July 7
I had such a WONDERFUL weekend!!! I spent every free moment I had with Jeff... we went to the Drive-in and cooked out and just hung out together... It was so GREAT!
I sent him an e-mail today that I am regreting sending... tell me what you think here it is:
Jeff,
I’ve been writing this letter in my head all day long and still don’t have the words right...
I was going to ask you a question, but I’ve decided against that, instead I’m just going to let you know what’s going on in my head...
First off I was going to ask you if I should keep dating. I know I told you I’ve had a lot of men wanting to date me off that singles.net ad I put up, and I don’t want to lie to anyone or give them false hope, so I’ve decided that I am NOT going to date anyone besides you.
I would rather spend two months waiting to spend one day with you then spend every day for two months with someone else.

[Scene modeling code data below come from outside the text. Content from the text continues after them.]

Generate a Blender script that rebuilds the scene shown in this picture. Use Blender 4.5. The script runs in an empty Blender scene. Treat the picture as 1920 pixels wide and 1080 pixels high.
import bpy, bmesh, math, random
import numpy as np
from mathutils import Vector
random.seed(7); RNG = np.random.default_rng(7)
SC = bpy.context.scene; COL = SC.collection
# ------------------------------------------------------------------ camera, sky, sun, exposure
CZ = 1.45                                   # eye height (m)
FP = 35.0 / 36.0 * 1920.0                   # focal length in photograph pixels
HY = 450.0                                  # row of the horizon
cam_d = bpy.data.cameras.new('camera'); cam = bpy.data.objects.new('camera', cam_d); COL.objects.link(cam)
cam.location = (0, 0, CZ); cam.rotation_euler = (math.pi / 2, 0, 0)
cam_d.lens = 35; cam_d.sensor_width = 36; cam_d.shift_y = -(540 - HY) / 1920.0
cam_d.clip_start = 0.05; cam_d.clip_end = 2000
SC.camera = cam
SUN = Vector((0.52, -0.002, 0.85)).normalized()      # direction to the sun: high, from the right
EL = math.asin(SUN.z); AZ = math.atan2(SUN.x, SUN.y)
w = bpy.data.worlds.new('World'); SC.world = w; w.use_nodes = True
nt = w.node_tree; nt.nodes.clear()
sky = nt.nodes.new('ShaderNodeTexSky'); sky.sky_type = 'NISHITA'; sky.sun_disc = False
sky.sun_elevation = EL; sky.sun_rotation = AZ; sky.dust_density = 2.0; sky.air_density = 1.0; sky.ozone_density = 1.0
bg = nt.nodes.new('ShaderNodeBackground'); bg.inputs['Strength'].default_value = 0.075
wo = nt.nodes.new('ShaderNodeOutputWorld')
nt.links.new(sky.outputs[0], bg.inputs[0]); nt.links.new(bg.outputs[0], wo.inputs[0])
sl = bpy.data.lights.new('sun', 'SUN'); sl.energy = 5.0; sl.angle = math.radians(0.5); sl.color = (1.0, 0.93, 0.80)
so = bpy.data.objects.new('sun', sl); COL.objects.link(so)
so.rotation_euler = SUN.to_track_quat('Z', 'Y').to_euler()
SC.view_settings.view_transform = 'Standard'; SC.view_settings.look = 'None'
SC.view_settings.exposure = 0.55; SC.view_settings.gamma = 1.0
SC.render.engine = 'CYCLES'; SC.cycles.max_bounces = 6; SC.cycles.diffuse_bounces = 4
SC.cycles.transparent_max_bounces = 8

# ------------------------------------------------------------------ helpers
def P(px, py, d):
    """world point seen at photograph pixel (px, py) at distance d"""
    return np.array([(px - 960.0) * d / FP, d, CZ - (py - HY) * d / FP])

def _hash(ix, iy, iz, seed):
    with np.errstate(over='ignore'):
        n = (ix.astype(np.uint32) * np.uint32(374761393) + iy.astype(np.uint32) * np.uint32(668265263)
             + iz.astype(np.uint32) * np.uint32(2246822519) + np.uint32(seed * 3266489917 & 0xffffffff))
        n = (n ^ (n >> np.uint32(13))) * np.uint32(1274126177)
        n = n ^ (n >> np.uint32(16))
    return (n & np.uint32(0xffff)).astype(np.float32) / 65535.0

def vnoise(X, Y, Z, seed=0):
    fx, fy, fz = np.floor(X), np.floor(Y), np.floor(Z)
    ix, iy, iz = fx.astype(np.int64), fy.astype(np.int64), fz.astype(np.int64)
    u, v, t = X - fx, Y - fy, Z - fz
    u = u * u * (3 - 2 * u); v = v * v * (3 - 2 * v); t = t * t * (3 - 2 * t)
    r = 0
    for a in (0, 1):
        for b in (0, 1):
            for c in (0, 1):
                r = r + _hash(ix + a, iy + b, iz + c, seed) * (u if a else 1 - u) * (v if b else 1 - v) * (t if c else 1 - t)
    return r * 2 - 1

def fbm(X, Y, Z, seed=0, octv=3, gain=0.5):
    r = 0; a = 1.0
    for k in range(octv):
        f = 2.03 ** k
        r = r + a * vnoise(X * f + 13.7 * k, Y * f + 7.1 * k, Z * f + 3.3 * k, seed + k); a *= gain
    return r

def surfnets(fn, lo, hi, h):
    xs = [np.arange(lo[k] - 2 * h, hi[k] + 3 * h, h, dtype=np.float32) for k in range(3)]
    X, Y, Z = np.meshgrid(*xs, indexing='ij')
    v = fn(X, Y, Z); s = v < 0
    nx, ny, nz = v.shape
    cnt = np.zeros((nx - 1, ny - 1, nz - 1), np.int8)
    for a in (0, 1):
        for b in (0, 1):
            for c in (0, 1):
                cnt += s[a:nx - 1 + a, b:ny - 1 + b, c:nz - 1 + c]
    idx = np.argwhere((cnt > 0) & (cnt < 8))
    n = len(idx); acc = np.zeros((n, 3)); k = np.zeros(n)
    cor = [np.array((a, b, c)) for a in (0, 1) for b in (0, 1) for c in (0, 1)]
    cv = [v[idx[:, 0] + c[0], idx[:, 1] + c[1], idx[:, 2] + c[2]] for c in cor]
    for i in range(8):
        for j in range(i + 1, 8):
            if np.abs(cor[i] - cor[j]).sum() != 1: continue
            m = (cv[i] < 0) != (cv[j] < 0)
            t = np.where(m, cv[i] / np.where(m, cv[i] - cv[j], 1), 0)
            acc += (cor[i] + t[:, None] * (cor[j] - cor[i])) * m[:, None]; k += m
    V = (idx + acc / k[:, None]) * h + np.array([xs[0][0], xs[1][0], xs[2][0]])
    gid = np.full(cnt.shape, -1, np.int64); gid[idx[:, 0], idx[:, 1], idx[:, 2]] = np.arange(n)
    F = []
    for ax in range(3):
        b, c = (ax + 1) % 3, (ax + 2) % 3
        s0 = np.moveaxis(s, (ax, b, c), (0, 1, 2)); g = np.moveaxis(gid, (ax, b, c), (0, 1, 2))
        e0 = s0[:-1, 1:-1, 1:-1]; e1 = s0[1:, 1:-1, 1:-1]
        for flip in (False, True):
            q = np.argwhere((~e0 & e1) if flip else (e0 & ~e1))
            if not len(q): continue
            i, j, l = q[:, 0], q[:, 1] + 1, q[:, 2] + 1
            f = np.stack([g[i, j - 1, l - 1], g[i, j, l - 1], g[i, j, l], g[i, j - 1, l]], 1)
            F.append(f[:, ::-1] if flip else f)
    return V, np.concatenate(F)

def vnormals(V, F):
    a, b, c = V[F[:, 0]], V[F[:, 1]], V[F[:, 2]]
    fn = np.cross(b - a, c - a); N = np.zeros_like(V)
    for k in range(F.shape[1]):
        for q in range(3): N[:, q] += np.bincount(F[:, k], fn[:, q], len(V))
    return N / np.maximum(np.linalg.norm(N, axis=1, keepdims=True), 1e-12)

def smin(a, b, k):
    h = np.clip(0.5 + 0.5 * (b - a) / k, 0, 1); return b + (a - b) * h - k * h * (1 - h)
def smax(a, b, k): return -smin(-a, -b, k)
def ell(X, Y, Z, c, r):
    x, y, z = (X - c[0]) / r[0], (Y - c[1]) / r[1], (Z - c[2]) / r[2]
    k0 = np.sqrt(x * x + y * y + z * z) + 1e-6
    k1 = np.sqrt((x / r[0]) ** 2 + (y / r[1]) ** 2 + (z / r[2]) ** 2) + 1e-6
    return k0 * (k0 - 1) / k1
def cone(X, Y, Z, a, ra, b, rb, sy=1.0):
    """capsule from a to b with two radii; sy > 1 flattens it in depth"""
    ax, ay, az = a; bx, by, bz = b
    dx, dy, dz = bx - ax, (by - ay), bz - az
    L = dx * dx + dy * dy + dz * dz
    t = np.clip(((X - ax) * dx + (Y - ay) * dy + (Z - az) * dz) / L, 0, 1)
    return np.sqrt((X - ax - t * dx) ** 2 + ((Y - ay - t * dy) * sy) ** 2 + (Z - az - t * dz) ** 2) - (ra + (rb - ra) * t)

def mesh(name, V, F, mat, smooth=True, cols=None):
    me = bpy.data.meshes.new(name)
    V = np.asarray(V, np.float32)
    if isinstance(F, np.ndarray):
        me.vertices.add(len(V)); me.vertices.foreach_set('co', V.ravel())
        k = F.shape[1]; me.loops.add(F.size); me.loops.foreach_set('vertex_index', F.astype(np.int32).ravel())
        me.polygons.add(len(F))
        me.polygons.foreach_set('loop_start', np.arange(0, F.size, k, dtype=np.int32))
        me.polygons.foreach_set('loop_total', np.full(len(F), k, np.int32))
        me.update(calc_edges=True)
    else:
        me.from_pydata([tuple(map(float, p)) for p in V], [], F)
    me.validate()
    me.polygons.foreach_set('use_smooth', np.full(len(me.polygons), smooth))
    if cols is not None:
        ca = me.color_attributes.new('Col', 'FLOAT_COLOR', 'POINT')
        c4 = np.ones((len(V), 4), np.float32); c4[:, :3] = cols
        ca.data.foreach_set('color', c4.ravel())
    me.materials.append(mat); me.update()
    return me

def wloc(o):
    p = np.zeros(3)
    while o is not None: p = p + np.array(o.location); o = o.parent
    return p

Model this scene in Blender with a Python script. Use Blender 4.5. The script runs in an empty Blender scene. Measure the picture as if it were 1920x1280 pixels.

I am not asking you not to date anyone else... although... well, you know how I feel about you. I’m just asking you to let me know if I’m completely wrong about us, if there is no chance that we can be together for real, please just say so. I just have my hopes up right now, when you called me "your woman" at Joey’s the other day I felt my heart skip a beat... It just meant too much to me... I don’t want to have my hopes up if I’m just being stupid here.
I’m not asking for any kind of commitment from you, or anything set in stone... just needing to get an idea of how you feel at this point... I hope I’m not being too pushy... I know I tend to be too pushy sometimes, if I am, just say so!
For the record, I want to be with you. I want to be able to say that I am your girl friend. I want... whatever you can give.
Love,
Shadie
So I have no idea what his reaction will be... We've been together before but it was always just as "friends with benifits" but this time feels different.. the "Friends with benifits" was all he was willing to give before... I THINK he may be feeling differently this time... Am I being too pushy???? I have no idea, but felt that I had to ask.
I hope to GOD that he reads and answers today... I'm absolutly frazzeled to hear what he has to say!
shadierush at 7:07:00 PM EDT Blog about this entry
-
I think the letter was a good idea. This way, you where you stand.
Kherry -
I think where you two have a history you have every right to find out if he is looking at you differntly than the friends with benefits thing. If it were a new friendship I think it would have been to soon. In your case I applaud you for getting it out there.